Dissimilarity partial least squares applied to non-linear modeling problems

• Published in: Chemometrics and intelligent laboratory systems Vol. 110; no. 1; pp. 156 - 162
• Main Authors: Zerzucha, P., Daszykowski, M., Walczak, B.
• Format: Journal Article
• Language: English
• Published: Elsevier B.V 15.01.2012
• Subjects: algorithms; data collection; Euclidean distance; Kernels; least squares; Local modeling; nonlinear models; Partial least squares; Similarity matrix; Kernels; Local modeling; Similarity matrix; Partial least squares; Euclidean distance
• ISSN: 0169-7439; 1873-3239; 1873-3239
• DOI: 10.1016/j.chemolab.2011.11.005

In this paper, dissimilarity partial least squares, which deals with non-linear modeling problems, is discussed. It is based on the classic partial least squares approach, where the dissimilarity matrix representing dissimilarities among data objects replaces explanatory variables.
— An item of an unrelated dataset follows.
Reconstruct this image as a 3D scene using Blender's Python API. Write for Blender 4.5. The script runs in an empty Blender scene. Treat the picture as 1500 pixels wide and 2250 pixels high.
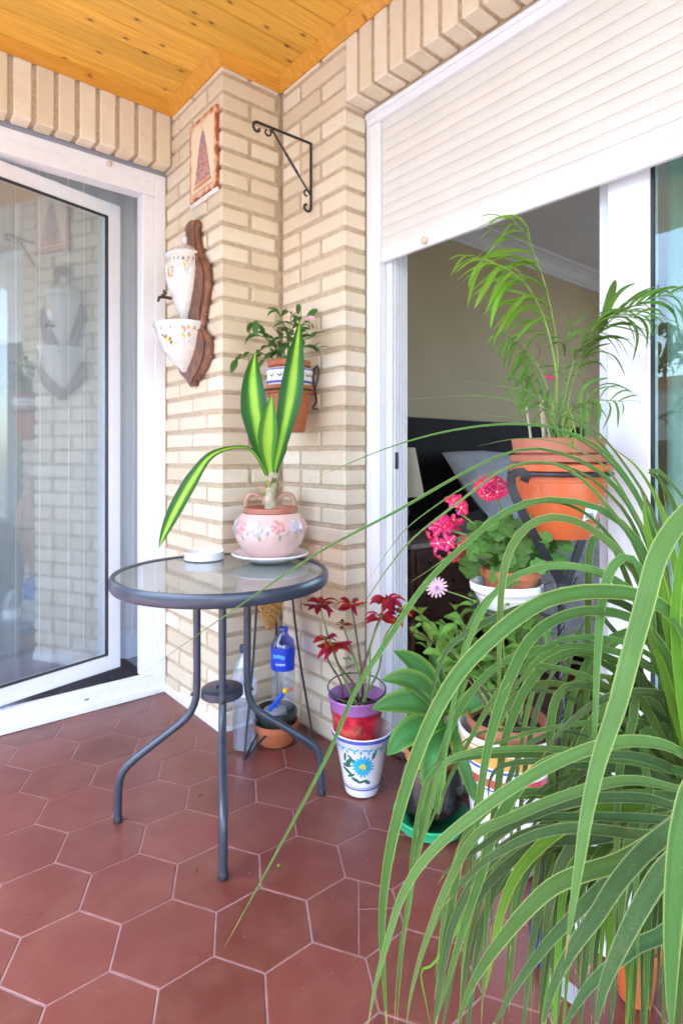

This enables the construction of a global model able to adjust to local data inhomogeneities. The method seems to be an attractive alternative to other hierarchical modeling approaches. It is fast and can be applied to data sets containing numerous objects and variables. The algorithm is very simple (the calculation of the distance matrix and the application of the PLS algorithm with a modified cross-validation procedure). The concept of representing data objects by their similarity or dissimilarity with respect to other objects (using e.g., Euclidean distances) has many other attractive applications, and is the subject of our on-going research. Performance of the proposed approach is illustrated using simulated and experimental data. ► New method which deals with non-linear modeling problems. ► Construction of a global model able to adjust to local data inhomogeneities. ► Attractive alternative to hierarchical modeling approaches. ► Method can be applied to data sets containing numerous objects and variables.